NAPOLI (Di Anna Calì) – Napoli è la città delle contraddizioni, lo sappiamo. Ma c’è un limite anche al grottesco. In Piazza Mercato è comparso un Pinocchio alto cinque metri, firmato Jori, seduto in posa filosofica come se riflettesse sul destino del mondo. Noi, invece, riflettiamo sul destino della città. E la domanda che sorge spontanea è: ma davvero ci serviva un burattino per ricordarci che viviamo in mezzo alle bugie?
La prima bugia è che questo sarebbe arte pubblica. No, non lo è. È un’installazione scenografica, un’operazione di marketing spacciata per cultura. Un’opera fotogenica, instagrammabile, buona per strappare qualche applauso dai bambini (che, per carità, non sono critici d’arte), e qualche condivisione social. Ma dietro la posa del Pinocchio, resta tutto com’era: degrado, incuria, sporcizia, una piazza che cade a pezzi e un quartiere dimenticato.
La seconda bugia è ancora più grave: ci raccontano che iniziative come queste servono a valorizzare il territorio. Ma Piazza Mercato non ha bisogno di una statua pop, ha bisogno di una riqualificazione strutturale.

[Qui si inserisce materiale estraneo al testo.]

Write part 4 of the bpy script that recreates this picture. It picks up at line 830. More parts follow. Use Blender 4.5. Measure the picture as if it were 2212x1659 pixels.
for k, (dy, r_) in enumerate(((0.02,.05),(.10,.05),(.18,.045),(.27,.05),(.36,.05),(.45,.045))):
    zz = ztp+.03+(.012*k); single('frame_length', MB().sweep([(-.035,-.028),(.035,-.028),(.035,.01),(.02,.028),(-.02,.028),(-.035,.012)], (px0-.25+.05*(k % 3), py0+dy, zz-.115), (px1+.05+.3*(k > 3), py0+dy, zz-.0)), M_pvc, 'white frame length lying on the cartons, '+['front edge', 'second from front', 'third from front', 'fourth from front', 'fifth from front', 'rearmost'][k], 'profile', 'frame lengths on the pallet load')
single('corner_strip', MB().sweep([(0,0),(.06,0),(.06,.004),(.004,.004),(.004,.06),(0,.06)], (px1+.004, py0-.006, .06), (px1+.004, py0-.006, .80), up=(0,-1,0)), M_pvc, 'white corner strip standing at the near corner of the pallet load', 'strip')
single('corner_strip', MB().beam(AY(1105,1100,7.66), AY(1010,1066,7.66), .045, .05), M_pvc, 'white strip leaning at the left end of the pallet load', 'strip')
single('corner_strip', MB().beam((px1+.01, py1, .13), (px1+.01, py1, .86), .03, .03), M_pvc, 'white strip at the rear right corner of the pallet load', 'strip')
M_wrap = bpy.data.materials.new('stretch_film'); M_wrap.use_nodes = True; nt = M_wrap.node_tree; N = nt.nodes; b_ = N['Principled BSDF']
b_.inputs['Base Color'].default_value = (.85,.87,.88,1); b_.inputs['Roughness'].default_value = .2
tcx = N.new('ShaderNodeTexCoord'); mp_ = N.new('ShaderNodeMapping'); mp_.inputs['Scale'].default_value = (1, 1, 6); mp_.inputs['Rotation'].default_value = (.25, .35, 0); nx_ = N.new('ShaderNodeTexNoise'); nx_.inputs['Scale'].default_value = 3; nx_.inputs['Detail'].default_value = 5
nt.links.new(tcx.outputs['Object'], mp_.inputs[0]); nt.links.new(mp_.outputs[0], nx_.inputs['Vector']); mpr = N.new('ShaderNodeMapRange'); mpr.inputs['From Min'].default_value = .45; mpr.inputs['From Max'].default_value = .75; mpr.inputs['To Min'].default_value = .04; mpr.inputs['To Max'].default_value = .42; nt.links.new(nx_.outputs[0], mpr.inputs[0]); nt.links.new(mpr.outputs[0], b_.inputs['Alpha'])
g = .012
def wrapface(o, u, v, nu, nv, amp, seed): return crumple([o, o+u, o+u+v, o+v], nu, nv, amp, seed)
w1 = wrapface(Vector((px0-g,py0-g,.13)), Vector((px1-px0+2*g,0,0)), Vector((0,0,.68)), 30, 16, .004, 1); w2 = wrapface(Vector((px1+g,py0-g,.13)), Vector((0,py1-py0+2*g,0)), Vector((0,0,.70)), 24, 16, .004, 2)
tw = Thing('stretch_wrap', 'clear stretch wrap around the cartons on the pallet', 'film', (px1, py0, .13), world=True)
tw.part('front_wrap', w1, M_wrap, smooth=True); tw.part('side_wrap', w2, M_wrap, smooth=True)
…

Servono fondi veri, progettualità seria, e non una gigantesca figura in resina che, alla fine, serve solo a distrarci dal fallimento urbanistico di un’intera zona.
E mentre ci parlano del significato simbolico dell’opera, la coscienza, la verità, il risveglio, il popolo napoletano cammina tra rifiuti, sampietrini sconnessi, siringhe abbandonate e negozi chiusi da anni.
Nel frattempo, il Comune continua a investire in installazioni temporanee e pseudo-artistiche. Dalla sedicente arte urbana a Piazza Municipio, fino all’ultima provocazione di Via Duomo con “Chi sei Napoli?”, e così si bruciano soldi pubblici in iniziative che non lasciano nulla, se non l’ennesima foto da brochure.
La Consigliera Marì Muscarà tuona forte contro l’ennesimo scempio presentato in città: “È quello che penso, purtroppo, e lo pensavo anche delle altre opere piazzate a Napoli: in assenza di una qualsiasi politica reale sui bisogni della città, si copre l’incapacità amministrativa con queste pseudo-opere d’arte. Piazza Mercato, che storicamente era il cuore pulsante della città, e lo è stato anche in epoca recente, come mercato vivo e attivo, avrebbe bisogno di ben altro tipo di riqualificazione. Penso al fatto che, proprio davanti al Pinocchio, ci sono le Torri Angioine: da tempo circondate da siringhe, rifiuti, sporcizia. In quel piccolo fazzoletto di verde attorno, dormono i senzatetto.
E poi ci sono le fontane antiche, le sfingi: fino ad aprile, non so se qualcosa sia cambiato, erano ancora una volta state sfregiate, i volti delle sfingi dipinti di nero. Parliamo della Fontana del Seguro. Piazza Mercato, e Napoli in generale, hanno bisogno di altro. Questo Pinocchio sembra più che altro un test: un esperimento per vedere fino a che punto possa spingersi la nostra sopportazione e la nostra indifferenza.
So che recentemente il Pinocchio è stato bersaglio di lanci di uova da parte dei ragazzini del quartiere. Gesto sicuramente sbagliato, ma quando un’opera non viene compresa, né accettata né condivisa, diventa qualcosa di estraneo. E quando l’arte risulta estranea, succedono queste cose.
Spero davvero che finisca questa lunga, sterile esposizione di pseudo-arte ad opera del curatore di “Napoli Contemporanea”, Vincenzo Trione.”
Ma di chi è la colpa? Dei politici che scambiano l’estetica per contenuto? Degli artisti che accettano di trasformarsi in scenografi? O dei cittadini che, rassegnati, si accontentano di vedere un Pinocchio al posto di un cantiere? La verità è che il Pinocchio, in questa storia, non è solo un’opera. È un’allegoria. Siamo noi. Siamo noi i burattini di un sistema che ci regala sogni in plastica mentre ci toglie tutto il resto.
E attenzione: qui non si tratta di demonizzare l’arte. Si tratta di pretendere che l’arte sia strumento di cambiamento reale, non un alibi per lavarsi la coscienza. Piazza Mercato potrebbe essere un polo culturale vivo, un luogo di socialità, storia, economia. E invece resta una scenografia malinconica, con un Pinocchio seduto al centro, muto e complice del nulla che lo circonda.
Napoli merita di più. Merita verità, non favole. E chi oggi applaude dinanzi a quest’opera, domani non si lamenti se a decidere della città saranno sempre gli stessi… burattinai.